A: The nature and functions of real dreams cannot be understood unless we admit the existence of an immortal Ego in mortal man, independent of the physical body, for the subject becomes quite unintelligible unless we believe – that which is a fact – that during sleep there remains only an animated form of clay, whose powers of independent thinking are utterly paralyzed.
But if we admit the existence of a higher or permanent Ego in us – which Ego must not be confused with what we call the “Higher Self”, we can comprehend that what we often regard as dreams, generally accepted as idle fancies, are, in truth, stray pages torn out from the life and experiences of the inner man, and the dim recollection of which at the moment of awakening becomes more or less distorted by our physical memory.

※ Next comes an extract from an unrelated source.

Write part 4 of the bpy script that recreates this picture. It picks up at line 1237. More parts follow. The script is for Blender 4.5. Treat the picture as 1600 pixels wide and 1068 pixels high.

The latter catches mechanically a few impressions of the thoughts, facts witnessed, and deeds performed by the inner man during its hours of complete freedom. For our Ego lives in its own separate life within its prison of clay whenever it becomes free from the trammels of matter, i.e., during the sleep of the physical man.
This Ego it is which is the actor, the real man, the true human self, But the physical man cannot feel or be conscious during dreams; for the personality, the outer man, with its brain and thinking apparatus, are paralyzed more or less completely.
We might well compare the real Ego to a prisoner, and the physical personality to the gaoler (Jailer) of his prison. If the gaoler falls asleep, the prisoner escapes, or, at least, passes outside the walls of his prison.
The gaoler is half asleep, and looks nodding all the time out of a window, through which he can catch only occasional glimpses of his prisoner, as he would a kind of shadow moving in front of it.
But what can he perceive, and what can he know of the real actions, and especially the thoughts, of his charge?”